### WHAT THE TASK ASKS
Take each line containing the word "clip" and copy it.

** Start DATA EXTRACT **

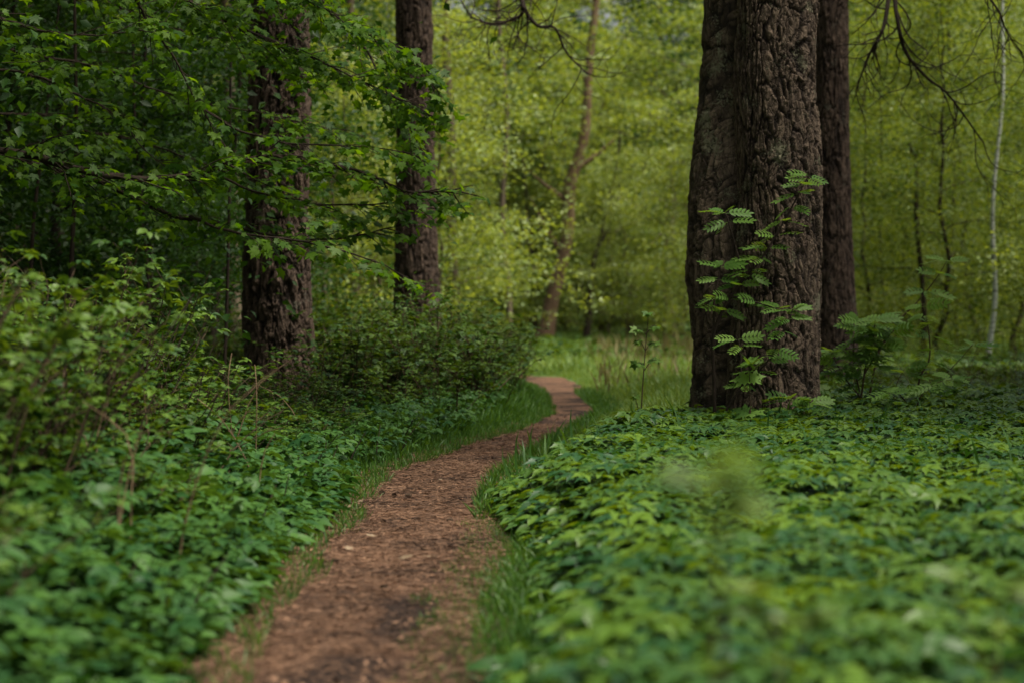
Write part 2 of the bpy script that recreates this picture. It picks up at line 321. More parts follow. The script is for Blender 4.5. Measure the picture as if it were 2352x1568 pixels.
g.add(np.stack([gx, gy, zz], -1).reshape(-1, 3), np.concatenate([np.stack([i, i+1, i+nc+1], 1), np.stack([i, i+nc+1, i+nc], 1)]), damp(gx, gy).ravel())
m, t = newmat('trodden_earth'); L = t.links.new
geo = N(t, 'NewGeometry'); mp = N(t, 'Mapping'); mp.inputs['Scale'].default_value = (1, .8, 1); L(geo.outputs['Position'], mp.inputs[0])
n1 = N(t, 'TexNoise'); n1.inputs['Scale'].default_value = 70; n1.inputs['Detail'].default_value = 6; n1.inputs['Roughness'].default_value = .75; L(mp.outputs[0], n1.inputs[0])
n2 = N(t, 'TexNoise'); n2.inputs['Scale'].default_value = 2.2; n2.inputs['Detail'].default_value = 4; L(mp.outputs[0], n2.inputs[0])
cr = N(t, 'ValToRGB'); el = cr.color_ramp.elements; el[0].position = .38; el[0].color = (.02, .012, .008, 1); el[1].position = .68; el[1].color = (.25, .135, .08, 1)
ee = el.new(.5); ee.color = (.115, .06, .035, 1); L(n1.outputs[0], cr.inputs[0])
c2 = N(t, 'ValToRGB'); el = c2.color_ramp.elements; el[0].position = .4; el[0].color = (.22, .22, .24, 1); el[1].position = .5; el[1].color = (1, 1, 1, 1); da = N(t, 'Attribute', attribute_name='tone'); dm_ = N(t, 'Mix', data_type='RGBA'); L(da.outputs['Fac'], dm_.inputs['Factor']); L(n2.outputs[0], c2.inputs[0]); L(c2.outputs[0], dm_.inputs['A']); dm_.inputs['B'].default_value = (.2, .2, .23, 1)
mx = N(t, 'Mix', data_type='RGBA', blend_type='MULTIPLY'); mx.inputs['Factor'].default_value = 1; L(cr.outputs[0], mx.inputs['A']); L(dm_.outputs['Result'], mx.inputs['B'])
pb = N(t, 'BsdfPrincipled'); L(mx.outputs['Result'], pb.inputs['Base Color']); pb.inputs['Roughness'].default_value = .85; pb.inputs['Specular IOR Level'].default_value = .2
bp = N(t, 'Bump'); bp.inputs['Strength'].default_value = .9; bp.inputs['Distance'].default_value = .02; L(n1.outputs[0], bp.inputs['Height']); L(bp.outputs[0], pb.inputs['Normal'])
o = N(t, 'OutputMaterial'); L(pb.outputs[0], o.inputs[0]); M['path'] = m
tag(g.build('path', M['path'], smooth=True), 'narrow trodden brown earth path winding away through the wood', kind='structure')
# needle litter on the path
def rand_on_path(n, d0, d1, pw=1.0, out=.06):
    d = d0+(d1-d0)*rng.random(n)**pw; l, r = edges(d); q = rng.random(n); x = (l-out)+(r-l+2*out)*q; return np.stack([x, d, gz(x, d)+.016], 1)
g = Geo(); p = rand_on_path(70000, 6, 22, 1.2, .15); p = p[rng.random(len(p)) > .9*damp(p[:, 0], p[:, 1])]; n = len(p); p[:, 2] += rng.random(n)*.008
NEED = (np.array([(-.5, 0, 0), (.5, 0, 0), (.4, 1, .02), (-.4, 1, .02)])*np.array([.055, 1, 1]), np.array([(0, 1, 2), (0, 2, 3)]))
g.inst(NEED, p, rdir(n, -.12, .18), np.array([0, 0, 1.])+.5*rng.normal(size=(n, 3)), rng.uniform(.02, .055, n), rng.random(n)**1.5)
CHIP = (np.array([(-.5, 0, 0), (.4, -.1, .1), (.5, .6, 0), (0, 1, .15), (-.6, .6, .05)]), np.array([(0, 1, 2), (0, 2, 3), (0, 3, 4)]))
n = 7000; p = rand_on_path(n, 6, 24, 1.1, .12); g.inst(CHIP, p, rdir(n, -.2, .2), np.array([0, 0, 1.])+.3*rng.normal(size=(n, 3)), rng.uniform(.006, .02, n), rng.random(n)**2)
tag(g.build('needle_litter', M['litter']), 'brown pine needles and bark crumbs strewn over the path', 'litter', kind='stuff')

# ------------------------------------------------------------------ pine trunks with modelled bark relief
def trunk_mesh(name, axis, R1, mat, parent, nt=260, dens=.012, zdet=4.2, ztop=15, plate=(.06, .2), depth=.02, seed=1, lobes=None, zlo=-.15):
    """axis(z)->(x,y), R1(z)->radius, or lobes(z)->list of (cx,cy,r) seen from axis"""
    z = np.concatenate([np.arange(zlo, zdet, dens), np.linspace(zdet, ztop, 30)]); th = np.arange(nt)/nt*2*pi
    Zg, Tg = np.meshgrid(z, th, indexing='ij'); ax = np.array([axis(q) for q in z])
    if lobes is None:
        Rg = np.repeat(np.array([R1(q) for q in z])[:, None], nt, 1)
        Rg = Rg*(1+.06*(fbm(np.cos(Tg)*1.5+5, Zg*.7+np.sin(Tg)*1.5, seed)-.5)*2)
        gr = np.ones_like(Rg)
    else:
        rs = []
        for k in range(2):
            lo = np.array([lobes(q)[k] for q in z]); cx, cyy, rr = lo[:, 0:1], lo[:, 1:2], lo[:, 2:3]
            b = np.cos(Tg)*cx+np.sin(Tg)*cyy; disc = b*b-(cx*cx+cyy*cyy)+rr*rr
            rs.append(np.where(disc > 0, b+np.sqrt(np.maximum(disc, 0)), .02))
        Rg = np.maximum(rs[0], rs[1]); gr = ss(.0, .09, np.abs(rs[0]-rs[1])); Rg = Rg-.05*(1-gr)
        Rg = Rg*(1+.16*np.clip(1-Zg/.55, 0, 1)**2*(.5+fbm(np.cos(Tg)*3+1, np.sin(Tg)*3+4, 99)))
        Rg = Rg*(1+.05*(fbm(np.cos(Tg)*2+5, Zg*.8+np.sin(Tg)*2, seed)-.5)*2)
    Rm = float(Rg.mean()); nu = max(6, round(2*pi*Rm/plate[0])); u = Tg/(2*pi)*nu; v = Zg/plate[1]
    # distort so the fissures wander
    ca, sa = np.cos(Tg)*3, np.sin(Tg)*3
    u = u+1.3*(fbm(ca+sa*.3+3, Zg*2.4+sa, seed+2)-.5)*2; v = v+1.0*(fbm(ca+8, Zg*4+sa, seed+3)-.5)*2
    e, cid = voro(np.mod(u, nu), v, nu, seed)
    e2, cid2 = voro(np.mod(u*2, 2*nu), v*2.3, 2*nu, seed+30)
    wd = .08+.34*vn(u*.7, v*1.3, seed+8); h = ss(.0, 1, e/wd); h2 = ss(0, .22, e2)
    nz = fbm(u*2.2, v*9, seed+4, 5)-.5; fl = np.abs(fbm(u*1.1+4, v*2.1, seed+6, 4)-.5)*2
    disp = depth*(h*(.55+.7*cid)-.6)+depth*.35*(h2*(.3+cid2)-.5)+depth*.6*nz+depth*.55*(ss(0, .14, fl)-.8)
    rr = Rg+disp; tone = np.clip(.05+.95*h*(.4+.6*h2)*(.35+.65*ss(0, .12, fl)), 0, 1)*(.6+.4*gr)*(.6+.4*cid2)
    V = np.stack([ax[:, 0:1]+rr*np.cos(Tg), ax[:, 1:2]+rr*np.sin(Tg), Zg], -1).reshape(-1, 3)
    g = Geo(); i = np.arange(len(z)-1)[:, None]*nt; j = np.arange(nt)[None]; k = (j+1) % nt
    q = np.stack([i+j, i+k, i+nt+k, i+nt+j], -1).reshape(-1, 4)
    g.add(V, np.concatenate([q[:, [0, 1, 2]], q[:, [0, 2, 3]]]), tone.ravel())
    return g.build(name, mat, parent, smooth=True)
TUFT = []
for k in range(9):
    a = k*2.4; d_ = np.array([math.cos(a)*.75, math.sin(a)*.75, .5+.3*(k % 3)]); d_ /= np.linalg.norm(d_); s_ = np.cross(d_, [0, 0, 1]); s_ /= np.linalg.norm(s_)
    TUFT.append((s_*.05, -s_*.05, d_))
TUFT = (np.array(TUFT).reshape(-1, 3)[:, [0, 2, 1]], np.arange(27).reshape(-1, 3))
def pine_crown(parent, top, cx, cy, z0, z1, spread, n, seed=1):
    g = Geo(); gw = Geo(); rg = np.random.default_rng(seed)
    for k in range(n):
        z = rg.uniform(z0, z1); a = rg.random()*2*pi; Lb = spread*(1-.6*(z-z0)/(z1-z0))*rg.uniform(.6, 1)
        s = np.linspace(0, 1, 7)[:, None]; dr = np.array([math.cos(a), math.sin(a), 0])
        pts = np.array([cx, cy, z])+dr*Lb*s+np.array([0, 0, 1])*(.5*s-.3*s*s)*Lb*.6+rg.normal(size=(7, 3))*.06*s*Lb*.3
        g.tube(pts, np.linspace(.05, .012, 7), 5)
        m = 60; q = rg.random(m)**.6*.75+.25; base = np.array([np.interp(q, s[:, 0], pts[:, c]) for c in range(3)]).T
        base = base+rg.normal(size=(m, 3))*np.array([.4, .4, .15])*spread*.25
        g.inst(TUFT, base, rdir(m, -.1, .3), (0, 0, 1), rg.uniform(.18, .32, m))
    g.build('crown', M['needle'], parent)
LT = np.array([(-200, 1640, 1868), (0, 1630, 1873), (120, 1627, 1870), (212, 1620, 1869), (325, 1606, 1880), (383, 1599, 1884), (478, 1591, 1884), (540, 1586, 1880), (636, 1587, 1879), (729, 1597, 1877), (800, 1603, 1876), (900, 1602, 1876), (960, 1600, 1881), (1060, 1590, 1892)], float)
D0 = 17.85
def prof(z):
    y = 700+(CAMH-z)*F/D0; l = np.interp(y, LT[:, 0], LT[:, 1]); r = np.interp(y, LT[:, 0], LT[:, 2])
    gq = np.interp(y, [0, 171, 300, 444, 722, 824, 1000], [1709, 1698, 1702, 1709, 1695, 1685, 1680])
    if y < 0: f = min(1, -y/4000); l += 40*f; r -= 40*f
    return X(l, D0), X(r, D0), X(gq, D0)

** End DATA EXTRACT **

### FINISHED ANSWER
        Rg = Rg*(1+.16*np.clip(1-Zg/.55, 0, 1)**2*(.5+fbm(np.cos(Tg)*3+1, np.sin(Tg)*3+4, 99)))
    rr = Rg+disp; tone = np.clip(.05+.95*h*(.4+.6*h2)*(.35+.65*ss(0, .12, fl)), 0, 1)*(.6+.4*gr)*(.6+.4*cid2)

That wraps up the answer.